Gaye Carleton/July 16, 2019/PR

Crafting an effective media pitch involves storytelling, but in an abbreviated way and always with the all-important strategic hole.

Once you’ve determined what and to whom you will be pitching, along with identifying the critical timeliness component, and you’ve subsequently run it through the “why this, why now?” test to prove its newsworthiness, it’s time to start telling the story. But wait… Never tell the whole story.

The most effective media pitches are positioned to establish a level of intrigue that compels the journalist or producer to pause, consider and then utter those magical words you long to hear: “I’m interested. Tell me more.”

Strategic holes are tricky things and take practice. Tell too much and the story is boring. Don’t tell enough and no one knows what the hell you’re talking about.
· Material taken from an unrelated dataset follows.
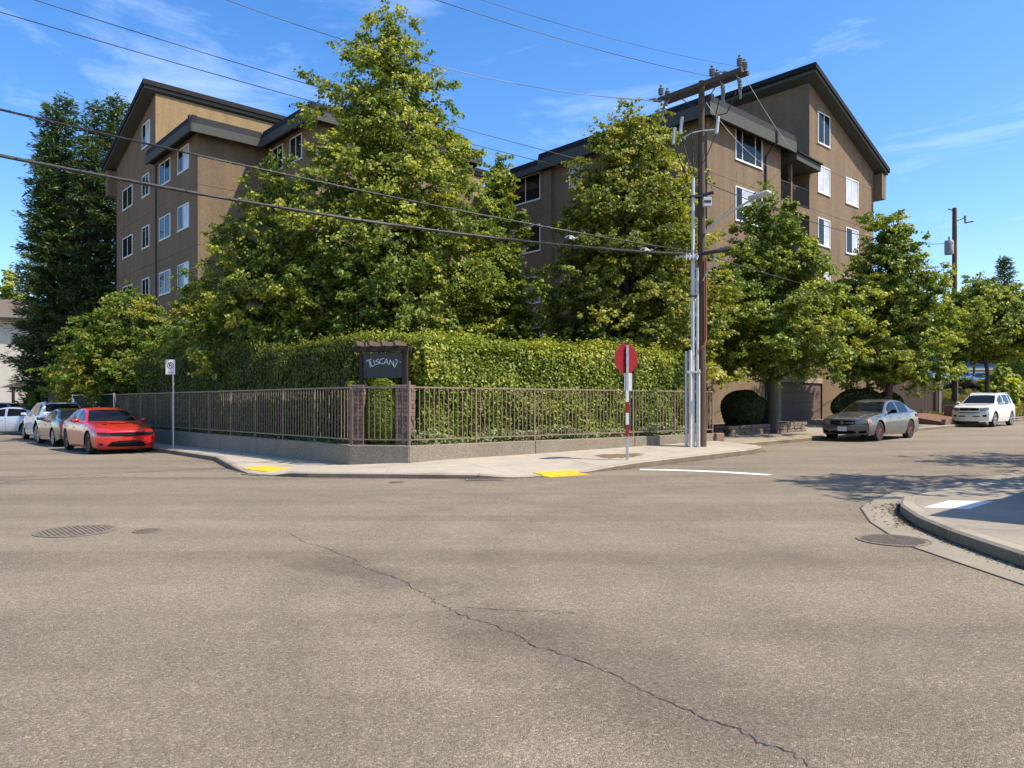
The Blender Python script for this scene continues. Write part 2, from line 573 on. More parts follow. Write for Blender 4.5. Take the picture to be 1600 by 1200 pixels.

But omit just the right piece and you’re in.

For me, the spider web photo up top is a visual representation of an effective story with a captivating hole in it, literally.

The spider web is so perfectly imperfect that it grabs my full attention (not an easy feat), stops me in my tracks and compels me, like a crime scene might, to contemplate, “What happened here?” Did an unsuspecting insect get trapped and become the spider’s dinner? Was it a fly or a bee? When did it happen? Will the spider ultimately repair the hole?

Or maybe it was caused by something more nefarious than nature. Did some curious young offender poke a finger into this masterpiece of silk for the fun of it? What’s the whole story? I need to know more.

Create a pitch that prompts the media to pause and ponder because of what it doesn’t say, and it will be the takeaway a journalist won’t want to leave behind.